Task goal |
Without omitting anything, retype the data that follows.

Supplied material |
# # # # # # #
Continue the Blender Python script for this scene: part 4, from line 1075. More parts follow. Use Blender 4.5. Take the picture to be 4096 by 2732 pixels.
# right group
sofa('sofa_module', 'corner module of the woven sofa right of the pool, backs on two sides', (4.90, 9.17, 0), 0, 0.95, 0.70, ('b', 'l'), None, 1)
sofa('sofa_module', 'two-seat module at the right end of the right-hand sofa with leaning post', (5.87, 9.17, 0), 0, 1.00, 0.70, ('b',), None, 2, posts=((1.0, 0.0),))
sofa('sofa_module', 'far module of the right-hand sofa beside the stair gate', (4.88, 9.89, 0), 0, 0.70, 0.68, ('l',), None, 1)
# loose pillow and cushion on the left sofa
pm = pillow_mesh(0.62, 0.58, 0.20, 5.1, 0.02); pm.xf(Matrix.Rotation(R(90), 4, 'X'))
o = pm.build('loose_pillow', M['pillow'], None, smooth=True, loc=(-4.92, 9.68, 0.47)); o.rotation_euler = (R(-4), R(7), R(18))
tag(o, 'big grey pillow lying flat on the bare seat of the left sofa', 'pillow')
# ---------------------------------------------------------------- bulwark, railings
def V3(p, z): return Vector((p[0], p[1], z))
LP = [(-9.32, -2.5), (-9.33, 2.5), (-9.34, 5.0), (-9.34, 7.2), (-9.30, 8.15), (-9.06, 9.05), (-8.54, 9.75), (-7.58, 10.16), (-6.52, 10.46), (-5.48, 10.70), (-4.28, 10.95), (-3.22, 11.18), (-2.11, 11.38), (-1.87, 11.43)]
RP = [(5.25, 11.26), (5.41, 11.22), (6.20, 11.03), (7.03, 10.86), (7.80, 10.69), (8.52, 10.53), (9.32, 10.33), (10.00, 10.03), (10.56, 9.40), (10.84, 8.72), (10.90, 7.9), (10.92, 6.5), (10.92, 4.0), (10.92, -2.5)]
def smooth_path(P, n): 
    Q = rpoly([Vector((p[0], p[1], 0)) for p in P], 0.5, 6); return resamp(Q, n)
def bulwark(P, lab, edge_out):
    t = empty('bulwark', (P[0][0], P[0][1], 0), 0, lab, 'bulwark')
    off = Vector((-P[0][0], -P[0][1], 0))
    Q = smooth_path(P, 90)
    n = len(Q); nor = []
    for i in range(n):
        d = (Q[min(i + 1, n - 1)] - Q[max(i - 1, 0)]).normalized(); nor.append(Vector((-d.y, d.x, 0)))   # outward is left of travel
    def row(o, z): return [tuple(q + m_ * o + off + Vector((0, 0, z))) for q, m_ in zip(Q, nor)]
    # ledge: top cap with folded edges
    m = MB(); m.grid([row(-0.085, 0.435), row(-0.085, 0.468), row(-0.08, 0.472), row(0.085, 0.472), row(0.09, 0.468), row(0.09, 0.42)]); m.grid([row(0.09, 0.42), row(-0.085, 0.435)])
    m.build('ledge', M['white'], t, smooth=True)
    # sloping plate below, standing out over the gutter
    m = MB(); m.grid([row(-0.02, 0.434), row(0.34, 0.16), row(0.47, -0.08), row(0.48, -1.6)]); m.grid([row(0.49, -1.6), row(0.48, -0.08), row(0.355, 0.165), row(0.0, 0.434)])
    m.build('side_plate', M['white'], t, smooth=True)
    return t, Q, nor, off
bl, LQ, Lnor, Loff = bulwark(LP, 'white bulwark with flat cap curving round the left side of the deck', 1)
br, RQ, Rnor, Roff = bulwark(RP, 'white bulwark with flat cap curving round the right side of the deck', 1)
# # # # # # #
Exercise response |
Continue the Blender Python script for this scene: part 4, from line 1075. More parts follow. Use Blender 4.5. Take the picture to be 4096 by 2732 pixels.
# right group
sofa('sofa_module', 'corner module of the woven sofa right of the pool, backs on two sides', (4.90, 9.17, 0), 0, 0.95, 0.70, ('b', 'l'), None, 1)
sofa('sofa_module', 'two-seat module at the right end of the right-hand sofa with leaning post', (5.87, 9.17, 0), 0, 1.00, 0.70, ('b',), None, 2, posts=((1.0, 0.0),))
sofa('sofa_module', 'far module of the right-hand sofa beside the stair gate', (4.88, 9.89, 0), 0, 0.70, 0.68, ('l',), None, 1)
# loose pillow and cushion on the left sofa
pm = pillow_mesh(0.62, 0.58, 0.20, 5.1, 0.02); pm.xf(Matrix.Rotation(R(90), 4, 'X'))
o = pm.build('loose_pillow', M['pillow'], None, smooth=True, loc=(-4.92, 9.68, 0.47)); o.rotation_euler = (R(-4), R(7), R(18))
tag(o, 'big grey pillow lying flat on the bare seat of the left sofa', 'pillow')
# ---------------------------------------------------------------- bulwark, railings
def V3(p, z): return Vector((p[0], p[1], z))
LP = [(-9.32, -2.5), (-9.33, 2.5), (-9.34, 5.0), (-9.34, 7.2), (-9.30, 8.15), (-9.06, 9.05), (-8.54, 9.75), (-7.58, 10.16), (-6.52, 10.46), (-5.48, 10.70), (-4.28, 10.95), (-3.22, 11.18), (-2.11, 11.38), (-1.87, 11.43)]
RP = [(5.25, 11.26), (5.41, 11.22), (6.20, 11.03), (7.03, 10.86), (7.80, 10.69), (8.52, 10.53), (9.32, 10.33), (10.00, 10.03), (10.56, 9.40), (10.84, 8.72), (10.90, 7.9), (10.92, 6.5), (10.92, 4.0), (10.92, -2.5)]
def smooth_path(P, n): 
    Q = rpoly([Vector((p[0], p[1], 0)) for p in P], 0.5, 6); return resamp(Q, n)
def bulwark(P, lab, edge_out):
    t = empty('bulwark', (P[0][0], P[0][1], 0), 0, lab, 'bulwark')
    off = Vector((-P[0][0], -P[0][1], 0))
    Q = smooth_path(P, 90)
    n = len(Q); nor = []
    for i in range(n):
        d = (Q[min(i + 1, n - 1)] - Q[max(i - 1, 0)]).normalized(); nor.append(Vector((-d.y, d.x, 0)))   # outward is left of travel
    def row(o, z): return [tuple(q + m_ * o + off + Vector((0, 0, z))) for q, m_ in zip(Q, nor)]
    # ledge: top cap with folded edges
    m = MB(); m.grid([row(-0.085, 0.435), row(-0.085, 0.468), row(-0.08, 0.472), row(0.085, 0.472), row(0.09, 0.468), row(0.09, 0.42)]); m.grid([row(0.09, 0.42), row(-0.085, 0.435)])
    m.build('ledge', M['white'], t, smooth=True)
    # sloping plate below, standing out over the gutter
    m = MB(); m.grid([row(-0.02, 0.434), row(0.34, 0.16), row(0.47, -0.08), row(0.48, -1.6)]); m.grid([row(0.49, -1.6), row(0.48, -0.08), row(0.355, 0.165), row(0.0, 0.434)])
    m.build('side_plate', M['white'], t, smooth=True)
    return t, Q, nor, off
bl, LQ, Lnor, Loff = bulwark(LP, 'white bulwark with flat cap curving round the left side of the deck', 1)
br, RQ, Rnor, Roff = bulwark(RP, 'white bulwark with flat cap curving round the right side of the deck', 1)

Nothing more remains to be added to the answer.